I work with a graphic designer who exports hundreds of graphic panel image files which are to be placed inside of any exhibit I’m designing in Sketchup. It is a complete hassle having to manually insert any or all of the images she exports anytime she changes one of the graphic images and then update the width and heigh dimension the substrate it is placed on. Is there an easier way to create these panels in bulk or is there a way to create a dynamic component which can achieve this described process instead?
Can you upload examples? there are some extensions that may help or build a custom script. DCs may be part of a solution, but hard to confirm without the images and your presentation.
this is the standard text panel look and feel. Behind each of these is a 3/4” substrate with the front face removed and the image inserted in its place. Hopefully that helps explain the sceanrio better!
I’m not quite following what it is like before and after.Before is a 5 sided surface with the front face removed so that the text image that is placed on it doesn’t overlap the front face.
The above image isn’t how it is suppose to look finished I assume?It is how it’s supposed to look finished in elevation.
So the substrate is essential a box with 1 face removed?Correct. The substrate is an x(image x dimension, y(image y dimension), z(substrate depth @ typically 3/4”) surface
What are the images behind, is the grey part of a panel also?This exhibit had a mural behind as well as the wall surface. The mural placed as a vinyl graphic on to the wall is a separate problem I’ll need to tackle after this primary problem is solved.
And you are then placing images in place of the face?Correct. The Images are placed on the face of the 5 sided piece of substrate with the front face removed.
So when you receive new images, what changes for you? They lose any scaling that you’ve done?
Would the physical dimensions of the image be the same?
I’m not sure if this is the answer - but it might help, but if you import your picture as an image you can scale the image on the surface and it will stay “on top” without the normal flickering that you get from placing a texture plane on another - if you pop open advanced attributes you can scale it to the correct dimensions with real world units
I had to do this with a couple of trade show booths I designed… thankfully I had only 50-60 images that needed to be inserted / updated. I created numbered graphics for each panel and then sent the list to the designer who was handling the photos / graphics. Each had a fixed crop ratio so I could simply edit the component, select the image and right click / reload to pick the updated image. I asked that all the images always get exported with the original pixel density.

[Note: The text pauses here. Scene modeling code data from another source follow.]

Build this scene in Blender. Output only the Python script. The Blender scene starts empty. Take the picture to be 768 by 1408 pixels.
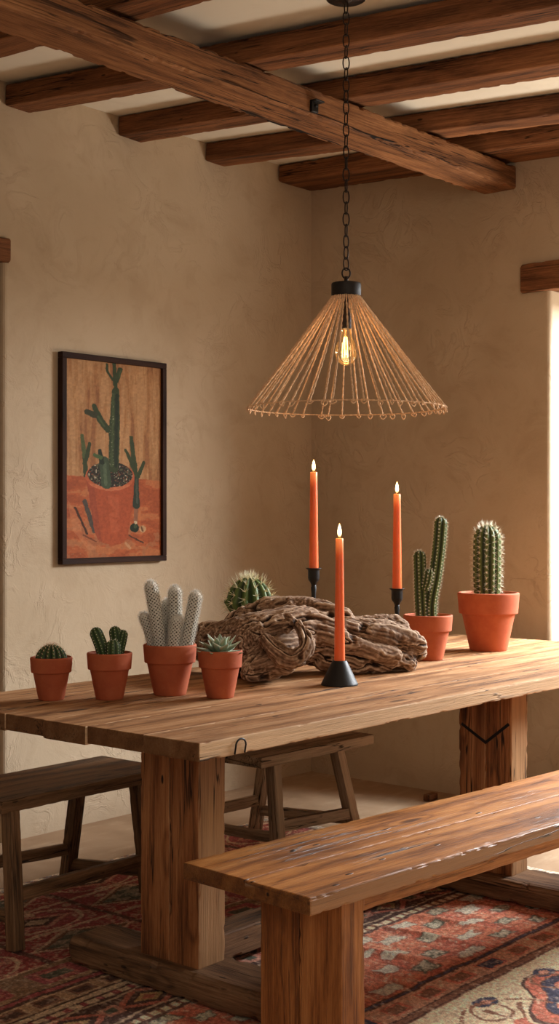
import bpy, math, random
import numpy as np
from mathutils import Vector

random.seed(7)
RNG = np.random.default_rng(7)
scene = bpy.context.scene
COL = scene.collection

# ------------------------------------------------------------------ camera
F, YAW, EYE = 1850.0, math.radians(40.3), 1.3
CA, SA = math.cos(YAW), math.sin(YAW)
cam_d = bpy.data.cameras.new('camera')
cam_d.sensor_fit = 'HORIZONTAL'
cam_d.sensor_width = 36.0
cam_d.lens = F / 768 * 36
cam = bpy.data.objects.new('camera', cam_d)
cam.location = (0, 0, EYE)
cam.rotation_euler = (math.pi / 2, 0, YAW - math.pi / 2)
COL.objects.link(cam)
scene.camera = cam


def pt(px, py, Z):
    """world point seen at a pixel of the photograph, Z metres ahead of the camera"""
    r = (px - 384) / F * Z
    return np.array([SA * r + CA * Z, -CA * r + SA * Z, EYE - (py - 704) / F * Z])


def on(px, py, h):
    """world point on the horizontal plane z = h"""
    return pt(px, py, F * (EYE - h) / (py - 704))


# ------------------------------------------------------------------ noise
def vn(P, seed=0):
    P = np.asarray(P, float)
    i = np.floor(P).astype(np.int64)
    f = P - i
    u = f * f * (3 - 2 * f)
    out = np.zeros(len(P))
    for dx in (0, 1):
        for dy in (0, 1):
            for dz in (0, 1):
                h = ((i[:, 0] + dx) * 374761393 + (i[:, 1] + dy) * 668265263 + (i[:, 2] + dz) * 1442695041 + seed * 144665891) & 0xFFFFFFFF
                h = ((h ^ (h >> 13)) * 1274126177) & 0xFFFFFFFF
                h = (h ^ (h >> 16)) & 0xFFFFFF
                w = (u[:, 0] if dx else 1 - u[:, 0]) * (u[:, 1] if dy else 1 - u[:, 1]) * (u[:, 2] if dz else 1 - u[:, 2])
                out += w * h / 0xFFFFFF
    return out


def fbm(P, seed=0, octv=3):
    P = np.asarray(P, float)
    a, s, t = 1.0, 0.0, 0.0
    for k in range(octv):
        s = s + a * vn(P * 2 ** k, seed + k * 17)
        t += a
        a *= .5
    return s / t


# ------------------------------------------------------------------ mesh builder
class MB:
    def __init__(self):
        self.v, self.f, self.g, self.n = [], [], [], 0

    def add(self, V, Fc, G=None):
        V = np.asarray(V, float)
        self.v.append(V)
        self.g.append(np.asarray(G, float) if G is not None else np.zeros((len(V), 3)))
        n = self.n
        self.f.extend([tuple(int(i) + n for i in q) for q in Fc])
        self.n += len(V)
        return self

    def build(self, name, mat, parent=None, off=(0, 0, 0), smooth=True, loc=None, sharp=None):
        me = bpy.data.meshes.new(name)
        V = np.concatenate(self.v) - np.asarray(off, float)
        me.from_pydata([tuple(p) for p in V.tolist()], [], self.f)
        at = me.attributes.new('gc', 'FLOAT_VECTOR', 'POINT')
        at.data.foreach_set('vector', np.concatenate(self.g).astype(np.float32).ravel())
        me.polygons.foreach_set('use_smooth', [smooth] * len(me.polygons))
        if mat:
            me.materials.append(mat)
        me.update()
        if sharp is None and mat and mat.get('crisp'):
            sharp = 20
        if sharp:
            me.set_sharp_from_angle(angle=math.radians(sharp))
        o = bpy.data.objects.new(name, me)
        COL.objects.link(o)
        if parent:
            o.parent = parent
        if loc is not None:
            o.location = loc
        return o


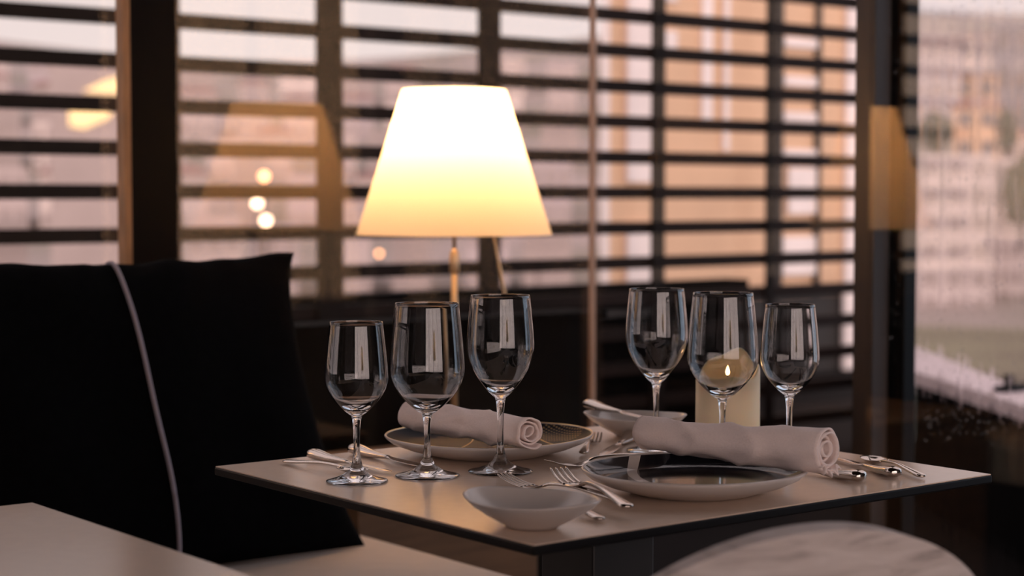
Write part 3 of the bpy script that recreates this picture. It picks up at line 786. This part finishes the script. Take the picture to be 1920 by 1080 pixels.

It is not automated, but maybe it helps. But if the designer is controlling how wide / tall the images are, and they are always changing… I don’t think there is a faster way other then manually making the changes.
All of this makes sense but it’s more ideal to have the batch process scripted in some way. The reason this is ideal is to manage an output of the report so that as the client changes sizes or scale of the panels, there is an easier way to keep track of their changes regularly. Very helpful to know these can be imported as an image but I’d like for the image to somehow be linked to the image name so that when the image is updated in a folder it automagicaly changes the scale or size of the dynamic object. Maybe my wish is to complex an idea to make a reality!
The images are all generated in photoshop or illustrator at full scale and at a 72dpi so the images don’t crash sketchup. I’m unsure how PPI vs DPI works in sketchups real world geometry so to speak but if it is required to have a set PPI, my guess is there is a calulator which can convert these numbers to get what you’re after.
The image pixel density could potentially always change. Meaning, if our graphic designer uploads a graphic file and the real world dimensions change, ideally I wouldn’t have to ask her what the dimensions changed to. Ideally the dynamic component would recognize the change in the size and adjust the substrate accordingly.